Another Google service, Google Drive, also got some updates. Google Drive for iOS was released. After being released just ten weeks ago, the service now has ten million users. The service also launched for Chrome OS. Finally, the Android version of Google Drive has been updated with several new enhancements. The changes iclude being able to quickly find files that have recently been opened, edited, or shared with you, uploading and downloading all file types to and from Google Drive, selecting contacts to share easier, faster folder navigation, and the ability to choose text alignment in the documents editor.
Speaking of Chrome OS, Chromebooks and Chromebox are coming to 100 Best Buy stores in the United States and Dixon’s stores in the United Kingdom. You can find where you get one on Google’s website here.
Next up is Google Compute Engine, a rival against Amazon and Microsoft’s cloud-computing services. The Infastructure platform allows any sized business with large computing requirememts to run applications on Google’s data centre servers. It has already been beta tested with consumers. Compute Engine provides 50 percent more computing per dollar than its competition.

This concludes day two of Google I/O 2012. The full keynote video is embedded below.
On to the smaller day three goodies. There isn’t a whole lot worth mentioning aside from a few odds and ends.
The first thing is a ‘Save to Wallet’ API. Initially rolling out to partners, this new feature will allow consumers to save coupons and deals or even load a payment cards directly from a merchant’s website to Google Wallet.

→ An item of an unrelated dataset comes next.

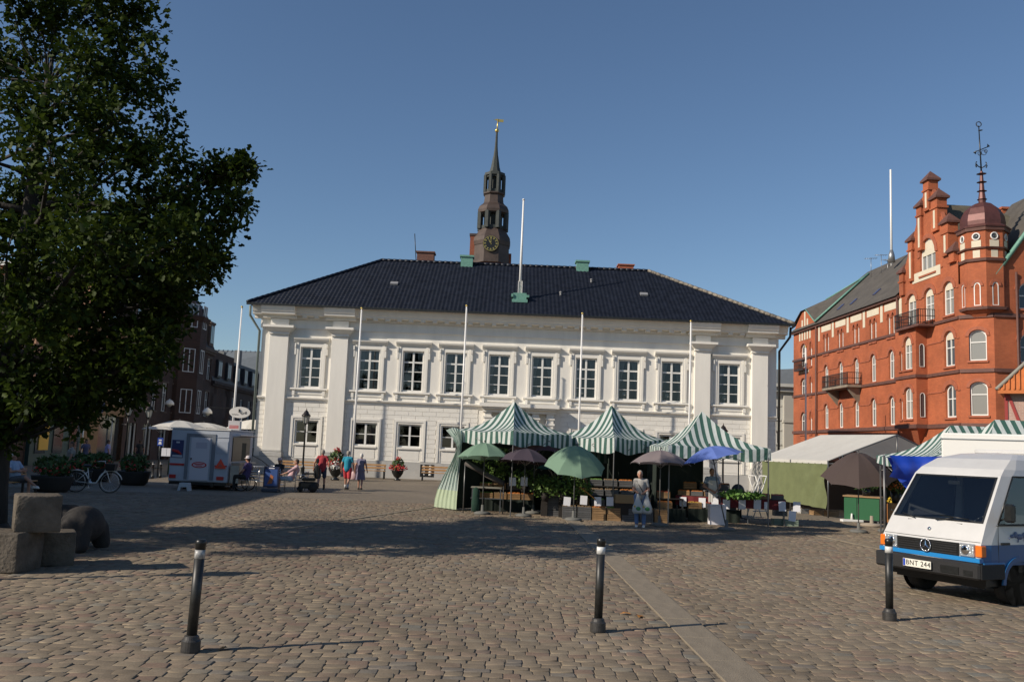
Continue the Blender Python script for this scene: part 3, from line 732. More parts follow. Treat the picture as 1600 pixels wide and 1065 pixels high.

The second highlight of day three is mobile application analytics. You can read more about this on the official Google blog. There are three main focus points.
- Acquisition and user metrics such as downloads and new users
- Engagement metrics such as retention, crashes and conversions
- Outcome metrics such as app sales and in-app purchases
This concludes the Google I/O 2012 roundup!